Tuesday 26 April 2016

Mika

We've dealt with a lot with acts from the 20th century. Starting today and continuing for the next couple of weeks we'll showcase names that achieved career recognition in the 21st century. Then we'll go back again and then soon after we'll deal with contemporary material again. Anything to get you from getting bored...  :)

Mika was born Michael Holbrook Penniman, Jr. (1983) in Beirut, Lebanon. His mother was born in New York, to Lebanese parents. His father (a banker) was born in Jerusalem to a US diplomat father. The family moved to Paris in 1983 and then to London 8 years later.

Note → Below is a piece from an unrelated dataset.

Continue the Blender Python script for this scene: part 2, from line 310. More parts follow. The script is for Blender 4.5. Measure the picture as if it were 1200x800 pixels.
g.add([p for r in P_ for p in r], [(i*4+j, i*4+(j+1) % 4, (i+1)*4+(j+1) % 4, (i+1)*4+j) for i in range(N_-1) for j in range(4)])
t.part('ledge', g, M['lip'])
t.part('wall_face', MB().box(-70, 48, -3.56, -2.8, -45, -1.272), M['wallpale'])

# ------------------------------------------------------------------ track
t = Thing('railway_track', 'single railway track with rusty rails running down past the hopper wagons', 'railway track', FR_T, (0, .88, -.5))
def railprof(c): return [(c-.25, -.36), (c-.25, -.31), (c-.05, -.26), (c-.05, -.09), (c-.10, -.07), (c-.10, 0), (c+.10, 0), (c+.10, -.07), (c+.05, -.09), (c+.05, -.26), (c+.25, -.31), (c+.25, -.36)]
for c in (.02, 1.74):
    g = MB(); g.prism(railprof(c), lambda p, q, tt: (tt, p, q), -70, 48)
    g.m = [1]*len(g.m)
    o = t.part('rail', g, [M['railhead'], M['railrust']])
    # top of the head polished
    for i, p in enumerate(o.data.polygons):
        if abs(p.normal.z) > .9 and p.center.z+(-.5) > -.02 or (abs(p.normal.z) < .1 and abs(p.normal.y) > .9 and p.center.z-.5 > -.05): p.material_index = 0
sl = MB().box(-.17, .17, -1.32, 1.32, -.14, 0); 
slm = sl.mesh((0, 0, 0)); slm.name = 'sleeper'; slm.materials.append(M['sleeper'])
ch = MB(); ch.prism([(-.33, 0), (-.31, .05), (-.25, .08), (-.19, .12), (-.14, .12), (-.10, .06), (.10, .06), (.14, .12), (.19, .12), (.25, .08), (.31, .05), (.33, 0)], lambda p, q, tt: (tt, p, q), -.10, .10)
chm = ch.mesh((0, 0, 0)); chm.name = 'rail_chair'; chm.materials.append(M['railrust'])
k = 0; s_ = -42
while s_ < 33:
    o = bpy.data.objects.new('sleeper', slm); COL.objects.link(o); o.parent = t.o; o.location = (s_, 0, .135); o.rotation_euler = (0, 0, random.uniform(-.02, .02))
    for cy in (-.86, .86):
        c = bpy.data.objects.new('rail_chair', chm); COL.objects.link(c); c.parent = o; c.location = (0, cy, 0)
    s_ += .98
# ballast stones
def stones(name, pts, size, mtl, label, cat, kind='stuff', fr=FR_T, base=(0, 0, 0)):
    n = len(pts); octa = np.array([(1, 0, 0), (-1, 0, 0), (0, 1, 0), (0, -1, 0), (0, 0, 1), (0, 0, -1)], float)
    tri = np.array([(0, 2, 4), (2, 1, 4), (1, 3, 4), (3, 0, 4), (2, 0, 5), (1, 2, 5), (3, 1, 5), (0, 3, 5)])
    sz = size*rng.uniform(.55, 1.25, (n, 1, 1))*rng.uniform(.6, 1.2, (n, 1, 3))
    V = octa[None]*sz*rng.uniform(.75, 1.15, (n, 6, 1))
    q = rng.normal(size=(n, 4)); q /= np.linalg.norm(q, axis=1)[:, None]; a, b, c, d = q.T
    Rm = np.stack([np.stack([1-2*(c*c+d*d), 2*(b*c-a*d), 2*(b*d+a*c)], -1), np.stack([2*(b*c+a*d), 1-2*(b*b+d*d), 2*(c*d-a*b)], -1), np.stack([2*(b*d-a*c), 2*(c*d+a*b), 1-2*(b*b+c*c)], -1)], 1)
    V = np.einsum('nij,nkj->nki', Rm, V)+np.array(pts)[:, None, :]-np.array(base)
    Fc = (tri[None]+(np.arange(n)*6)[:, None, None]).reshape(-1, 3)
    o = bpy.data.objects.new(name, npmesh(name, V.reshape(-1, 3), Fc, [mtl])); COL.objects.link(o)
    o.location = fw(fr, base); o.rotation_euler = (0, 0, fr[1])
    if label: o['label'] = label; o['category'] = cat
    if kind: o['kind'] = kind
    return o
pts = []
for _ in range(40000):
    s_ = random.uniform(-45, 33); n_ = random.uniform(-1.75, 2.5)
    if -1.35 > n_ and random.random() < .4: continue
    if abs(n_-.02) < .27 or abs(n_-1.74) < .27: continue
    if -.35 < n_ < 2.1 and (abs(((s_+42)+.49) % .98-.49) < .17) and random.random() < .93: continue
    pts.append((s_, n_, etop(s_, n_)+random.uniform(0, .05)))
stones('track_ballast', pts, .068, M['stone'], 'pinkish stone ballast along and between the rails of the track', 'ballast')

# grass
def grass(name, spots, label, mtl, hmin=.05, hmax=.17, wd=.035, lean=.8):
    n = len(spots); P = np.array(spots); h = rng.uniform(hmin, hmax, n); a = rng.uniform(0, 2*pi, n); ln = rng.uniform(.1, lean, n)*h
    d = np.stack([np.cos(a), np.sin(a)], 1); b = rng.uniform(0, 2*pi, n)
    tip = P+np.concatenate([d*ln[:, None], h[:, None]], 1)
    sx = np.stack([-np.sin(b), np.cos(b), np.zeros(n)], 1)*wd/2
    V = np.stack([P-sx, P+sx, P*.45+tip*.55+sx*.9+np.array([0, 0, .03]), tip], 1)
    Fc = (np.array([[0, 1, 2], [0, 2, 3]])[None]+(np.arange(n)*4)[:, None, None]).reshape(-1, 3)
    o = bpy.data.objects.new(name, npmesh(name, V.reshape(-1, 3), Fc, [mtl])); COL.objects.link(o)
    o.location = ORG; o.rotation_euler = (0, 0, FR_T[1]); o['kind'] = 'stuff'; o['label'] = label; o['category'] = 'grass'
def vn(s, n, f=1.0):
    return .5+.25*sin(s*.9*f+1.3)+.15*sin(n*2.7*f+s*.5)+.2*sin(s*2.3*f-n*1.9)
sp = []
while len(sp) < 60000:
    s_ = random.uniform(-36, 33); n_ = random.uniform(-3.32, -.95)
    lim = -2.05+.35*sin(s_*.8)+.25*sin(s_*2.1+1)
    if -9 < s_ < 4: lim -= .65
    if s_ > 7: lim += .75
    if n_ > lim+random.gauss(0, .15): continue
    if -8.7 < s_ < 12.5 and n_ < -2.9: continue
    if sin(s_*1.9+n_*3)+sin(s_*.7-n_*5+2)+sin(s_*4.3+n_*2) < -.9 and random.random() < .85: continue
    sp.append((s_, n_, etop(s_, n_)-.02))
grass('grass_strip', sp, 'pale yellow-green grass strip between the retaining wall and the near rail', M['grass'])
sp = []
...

Mika hit it big with his first album, Life in Cartoon Motion, in 2007. The first single, released a few months before the album dropped, was called Relax, Take It Easy. It wasn't a hit, but it's a good song. The melody is borrowed from (I Just) Died In Your Arms Tonight. The reviews were good: Beth Johnson from Entertainment Weekly wrote that the song is "a Bee Gees-ish shout-out to Frankie Goes to Hollywood". It was also featured prominently in the gay-themed movie Were The World Mine. The lyrics seem to justify the inclusion:

Scared
It's as if I'm terrified
Are you scared?
Are we playing with fire?
Relax
There is an answer to the darkest times
It's clear we don't understand but the last thing on my mind
Is to leave you
I believe that were in this together
Don't scream, there are so many roads left
Relax, take it easy
For there is nothing that we can do
Relax, take it easy
Blame it on me or blame it on you


It was his next single, named after the legendary Grace Kelly, that caught fire: it spent 5 weeks at #1 in the UK, thus propelling its parent album to sales of over 8 million worldwide. It name-checks Freddie Mercury (a big influence for Mika) and contains a bit of dialogue from Grace Kelly's Oscar-winning performance in The Country Girl. The song, which appeared in lots of TV ads and films (Ugly Betty and Doctor Who among others), is about an artist's need to constantly re-invent himself in order to be liked by the public. Gay people, however, are the social group that primarily use re-invention, either for social advance, attracting a sexual partner or simply for self-protection. If the lyrics fit...:

Do I attract you?
Do I repulse you with my queasy smile?
Am I too dirty?
Am I too flirty?
Do I like what you like?
I could be wholesome
I could be loathsome
I guess I'm a little bit shy
Why don't you like me?
Why don't you like me without making me try?
I try to be like Grace Kelly
But all her looks were too sad
So I try a little Freddie
I've gone identity mad!


It was in another song from the album, however, called Billy Brown, that the gay (actually bisexual) content is obvious:

Oh Billy Brown had lived an ordinary life.
Two kids, a dog, and a precautionary wife.
While it was all going accordingly to plan
Then Billy Brown fell in love with another man.
He met his lover almost every single day
Making excuses for his dodgy holiday
(Unto religion that he said and duty found
They didn't know his faith was earthly bound)


As instantly as Grace Kelly became a hit around the world in 2007, so, too, began public questions about Mika’s sexuality. He never lied or denied anything when the media asked pointed questions. And he certainly, as he emphatically points out, never wore a beard. He simply would redirect interviews back to the subject at hand, the reason he thought there was public interest in him in the first place: his music. That was until the publication of one particular article in 2009.

In an interview with Dutch magazine Gay & Night, Mika was once again asked how he defines his sexuality. And he responded, as he had many times before, that he doesn’t like the idea of labeling and defining people by the strict social terms we use to classify whom people sleep with. Except this time he took it a bit further in dealing with the near-obsessive need to label him as something and added: “Call me whatever you want. Call me bisexual if you need a term for me.” Finally, in an August 2012 interview with the magazine Instinct, the singer described himself as gay.


Mika has released 3 more albums since his debut, relatively successful and critically well received, but he was unable to catch lightning in a bottle again. Like it or not, it's Life in Cartoon Motion that defines his Pop career.